§ **Material provided**
[Start]
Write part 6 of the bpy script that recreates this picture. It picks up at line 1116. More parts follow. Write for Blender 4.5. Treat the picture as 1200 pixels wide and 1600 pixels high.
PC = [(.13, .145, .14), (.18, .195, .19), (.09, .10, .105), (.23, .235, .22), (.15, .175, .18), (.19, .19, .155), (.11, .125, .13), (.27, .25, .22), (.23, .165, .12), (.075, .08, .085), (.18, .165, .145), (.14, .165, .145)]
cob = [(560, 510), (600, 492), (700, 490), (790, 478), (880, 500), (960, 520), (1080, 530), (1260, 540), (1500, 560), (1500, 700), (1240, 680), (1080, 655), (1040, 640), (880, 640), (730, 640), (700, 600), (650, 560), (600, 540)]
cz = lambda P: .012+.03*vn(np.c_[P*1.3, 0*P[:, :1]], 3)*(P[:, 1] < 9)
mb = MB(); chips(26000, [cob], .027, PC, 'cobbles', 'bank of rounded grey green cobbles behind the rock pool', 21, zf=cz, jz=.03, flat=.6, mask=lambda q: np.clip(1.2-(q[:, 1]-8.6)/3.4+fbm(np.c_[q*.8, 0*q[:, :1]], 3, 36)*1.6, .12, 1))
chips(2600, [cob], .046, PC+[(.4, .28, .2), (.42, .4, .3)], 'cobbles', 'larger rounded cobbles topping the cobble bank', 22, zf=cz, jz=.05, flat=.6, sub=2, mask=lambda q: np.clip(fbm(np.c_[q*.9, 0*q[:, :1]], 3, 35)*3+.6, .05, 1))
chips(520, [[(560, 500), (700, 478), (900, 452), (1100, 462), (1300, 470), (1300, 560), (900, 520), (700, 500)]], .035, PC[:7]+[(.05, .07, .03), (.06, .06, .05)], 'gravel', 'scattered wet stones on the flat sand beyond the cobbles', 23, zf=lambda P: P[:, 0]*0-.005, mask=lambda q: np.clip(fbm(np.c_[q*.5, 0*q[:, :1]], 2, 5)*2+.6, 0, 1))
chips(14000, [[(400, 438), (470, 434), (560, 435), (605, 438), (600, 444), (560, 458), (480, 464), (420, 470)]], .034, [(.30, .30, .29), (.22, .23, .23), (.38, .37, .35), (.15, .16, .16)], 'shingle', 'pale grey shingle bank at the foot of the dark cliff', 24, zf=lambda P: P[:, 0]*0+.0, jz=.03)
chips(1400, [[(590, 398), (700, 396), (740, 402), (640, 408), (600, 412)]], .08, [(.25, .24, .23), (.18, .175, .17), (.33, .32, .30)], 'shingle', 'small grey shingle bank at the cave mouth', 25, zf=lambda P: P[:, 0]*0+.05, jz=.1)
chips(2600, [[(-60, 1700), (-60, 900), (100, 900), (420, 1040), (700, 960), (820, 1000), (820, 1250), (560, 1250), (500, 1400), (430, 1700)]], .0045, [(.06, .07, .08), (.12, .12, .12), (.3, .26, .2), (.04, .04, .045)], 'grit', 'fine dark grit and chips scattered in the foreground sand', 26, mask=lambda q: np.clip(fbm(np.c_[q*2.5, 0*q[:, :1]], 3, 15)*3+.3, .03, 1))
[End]
§ **Task brief**
Take the listing above and write it out again exactly.

§ **Worked answer**
Write part 6 of the bpy script that recreates this picture. It picks up at line 1116. More parts follow. Write for Blender 4.5. Treat the picture as 1200 pixels wide and 1600 pixels high.
PC = [(.13, .145, .14), (.18, .195, .19), (.09, .10, .105), (.23, .235, .22), (.15, .175, .18), (.19, .19, .155), (.11, .125, .13), (.27, .25, .22), (.23, .165, .12), (.075, .08, .085), (.18, .165, .145), (.14, .165, .145)]
cob = [(560, 510), (600, 492), (700, 490), (790, 478), (880, 500), (960, 520), (1080, 530), (1260, 540), (1500, 560), (1500, 700), (1240, 680), (1080, 655), (1040, 640), (880, 640), (730, 640), (700, 600), (650, 560), (600, 540)]
cz = lambda P: .012+.03*vn(np.c_[P*1.3, 0*P[:, :1]], 3)*(P[:, 1] < 9)
mb = MB(); chips(26000, [cob], .027, PC, 'cobbles', 'bank of rounded grey green cobbles behind the rock pool', 21, zf=cz, jz=.03, flat=.6, mask=lambda q: np.clip(1.2-(q[:, 1]-8.6)/3.4+fbm(np.c_[q*.8, 0*q[:, :1]], 3, 36)*1.6, .12, 1))
chips(2600, [cob], .046, PC+[(.4, .28, .2), (.42, .4, .3)], 'cobbles', 'larger rounded cobbles topping the cobble bank', 22, zf=cz, jz=.05, flat=.6, sub=2, mask=lambda q: np.clip(fbm(np.c_[q*.9, 0*q[:, :1]], 3, 35)*3+.6, .05, 1))
chips(520, [[(560, 500), (700, 478), (900, 452), (1100, 462), (1300, 470), (1300, 560), (900, 520), (700, 500)]], .035, PC[:7]+[(.05, .07, .03), (.06, .06, .05)], 'gravel', 'scattered wet stones on the flat sand beyond the cobbles', 23, zf=lambda P: P[:, 0]*0-.005, mask=lambda q: np.clip(fbm(np.c_[q*.5, 0*q[:, :1]], 2, 5)*2+.6, 0, 1))
chips(14000, [[(400, 438), (470, 434), (560, 435), (605, 438), (600, 444), (560, 458), (480, 464), (420, 470)]], .034, [(.30, .30, .29), (.22, .23, .23), (.38, .37, .35), (.15, .16, .16)], 'shingle', 'pale grey shingle bank at the foot of the dark cliff', 24, zf=lambda P: P[:, 0]*0+.0, jz=.03)
chips(1400, [[(590, 398), (700, 396), (740, 402), (640, 408), (600, 412)]], .08, [(.25, .24, .23), (.18, .175, .17), (.33, .32, .30)], 'shingle', 'small grey shingle bank at the cave mouth', 25, zf=lambda P: P[:, 0]*0+.05, jz=.1)
chips(2600, [[(-60, 1700), (-60, 900), (100, 900), (420, 1040), (700, 960), (820, 1000), (820, 1250), (560, 1250), (500, 1400), (430, 1700)]], .0045, [(.06, .07, .08), (.12, .12, .12), (.3, .26, .2), (.04, .04, .045)], 'grit', 'fine dark grit and chips scattered in the foreground sand', 26, mask=lambda q: np.clip(fbm(np.c_[q*2.5, 0*q[:, :1]], 3, 15)*3+.3, .03, 1))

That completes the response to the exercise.